Nei frammenti che seguono, il ritorno di immagini corporee aggiunge una connotazione di crudezza e di matericità, mentre i richiami al vuoto, all’ossidiana negli occhi e alla vita che viene consumata lentamente conferiscono un’atmosfera densa e oscura all’intera scena.

Nell’ultimo frammento, la presenza del «polline», della «polvere» e dell’«albero / prima della bufera», enfatizza l’idea del ciclo della vita, della trasformazione e della connessione profonda tra gli individui e il cosmo:

siamo noi, polline e polvere.
Poche ore per ere di lontananza.
Come la chioma di un albero prima
della bufera. Avere due occhi
riconoscerti. Di ogni tuo nome
porto alla bocca
tre sillabe di silenzio.

Con un linguaggio essenziale e potente questi versi invitano il lettore a immergersi in una riflessione sul significato dell’esistenza e delle relazioni. L’espressione «Avere due occhi / riconoscerti» suggerisce una profonda interazione e familiarità tra due persone, come se attraverso lo sguardo si possa davvero comprendere e riconoscere l’altro. Questa immagine mette in luce l’importanza della percezione visiva e della consapevolezza nei rapporti umani. I tre versi conclusivi introducono un’ulteriore dimensione simbolica: «Di ogni tuo nome / porto alla bocca / tre sillabe di silenzio». L’atto di portare alla bocca «tre sillabe di silenzio» implica una dimensione di contemplazione, di rispetto e di accettazione dell’autentica identità dell’altro, può simboleggiare un’assimilazione della sua essenza.
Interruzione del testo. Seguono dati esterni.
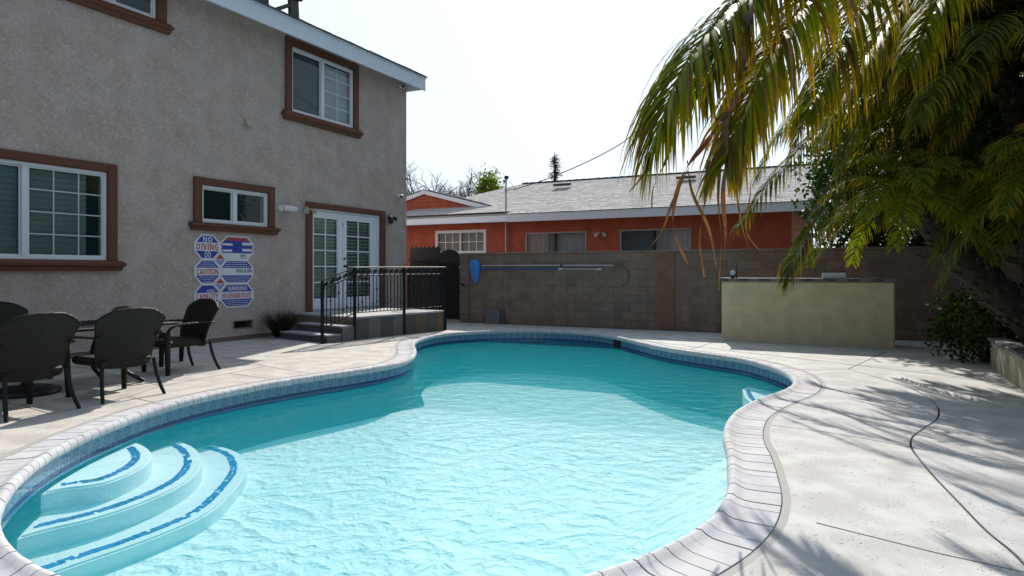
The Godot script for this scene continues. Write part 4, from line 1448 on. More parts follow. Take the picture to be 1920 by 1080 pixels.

In questi versi il silenzio diventa un linguaggio in sé, carico di significati non pronunciati ma intimamente sentiti.

Questa silloge di Franca Mancinelli, con suggestioni corporee e profondamente simboliche, attraversa i temi della metamorfosi e della relazione, incoraggiando il lettore ad immergersi in un viaggio poetico che spazia dalla concretezza all’astrazione, dall’individualità all’universalità dell’esistenza umana.